## EXERCISE PROMPT
Going from the top of the data below, give again each line through the one containing "COL = SC.collection", both ends kept.

## PROVIDED MATERIAL
• • • • •

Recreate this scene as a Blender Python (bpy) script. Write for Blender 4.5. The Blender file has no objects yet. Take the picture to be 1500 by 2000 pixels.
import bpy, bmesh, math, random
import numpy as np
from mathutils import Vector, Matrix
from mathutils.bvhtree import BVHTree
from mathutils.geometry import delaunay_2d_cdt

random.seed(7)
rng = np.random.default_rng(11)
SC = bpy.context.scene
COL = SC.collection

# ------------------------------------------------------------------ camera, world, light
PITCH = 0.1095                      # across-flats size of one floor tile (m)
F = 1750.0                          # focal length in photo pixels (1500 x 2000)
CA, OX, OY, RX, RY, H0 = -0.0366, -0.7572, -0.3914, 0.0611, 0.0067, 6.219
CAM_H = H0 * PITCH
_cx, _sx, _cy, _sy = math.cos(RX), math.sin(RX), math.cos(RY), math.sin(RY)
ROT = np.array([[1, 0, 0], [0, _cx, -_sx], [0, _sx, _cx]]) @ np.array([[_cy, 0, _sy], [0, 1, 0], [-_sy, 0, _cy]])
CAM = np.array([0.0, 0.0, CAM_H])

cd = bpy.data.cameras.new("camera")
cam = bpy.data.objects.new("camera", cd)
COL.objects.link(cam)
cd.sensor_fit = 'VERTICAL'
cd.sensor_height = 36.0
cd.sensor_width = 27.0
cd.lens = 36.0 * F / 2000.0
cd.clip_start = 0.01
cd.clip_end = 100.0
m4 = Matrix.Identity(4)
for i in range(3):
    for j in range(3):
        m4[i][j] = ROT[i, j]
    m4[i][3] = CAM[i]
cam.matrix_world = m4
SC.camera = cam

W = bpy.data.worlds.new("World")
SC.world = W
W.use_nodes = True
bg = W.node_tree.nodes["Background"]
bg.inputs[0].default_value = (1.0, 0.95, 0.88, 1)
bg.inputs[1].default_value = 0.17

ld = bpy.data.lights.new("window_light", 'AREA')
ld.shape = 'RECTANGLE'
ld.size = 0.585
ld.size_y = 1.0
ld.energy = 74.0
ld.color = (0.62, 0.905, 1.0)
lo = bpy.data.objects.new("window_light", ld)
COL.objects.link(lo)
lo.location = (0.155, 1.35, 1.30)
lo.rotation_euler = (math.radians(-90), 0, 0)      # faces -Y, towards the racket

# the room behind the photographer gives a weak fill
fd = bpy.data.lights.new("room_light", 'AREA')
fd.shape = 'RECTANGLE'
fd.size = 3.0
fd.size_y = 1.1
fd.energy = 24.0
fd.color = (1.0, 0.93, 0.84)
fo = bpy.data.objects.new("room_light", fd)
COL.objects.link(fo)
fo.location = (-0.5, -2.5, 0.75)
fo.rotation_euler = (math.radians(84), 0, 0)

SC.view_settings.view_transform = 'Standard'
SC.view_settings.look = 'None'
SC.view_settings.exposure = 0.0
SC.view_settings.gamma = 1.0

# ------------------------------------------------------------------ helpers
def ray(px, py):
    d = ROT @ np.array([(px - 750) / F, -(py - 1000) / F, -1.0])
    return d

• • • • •

## RESPONSE TO THE TASK
Recreate this scene as a Blender Python (bpy) script. Write for Blender 4.5. The Blender file has no objects yet. Take the picture to be 1500 by 2000 pixels.
import bpy, bmesh, math, random
import numpy as np
from mathutils import Vector, Matrix
from mathutils.bvhtree import BVHTree
from mathutils.geometry import delaunay_2d_cdt

random.seed(7)
rng = np.random.default_rng(11)
SC = bpy.context.scene
COL = SC.collection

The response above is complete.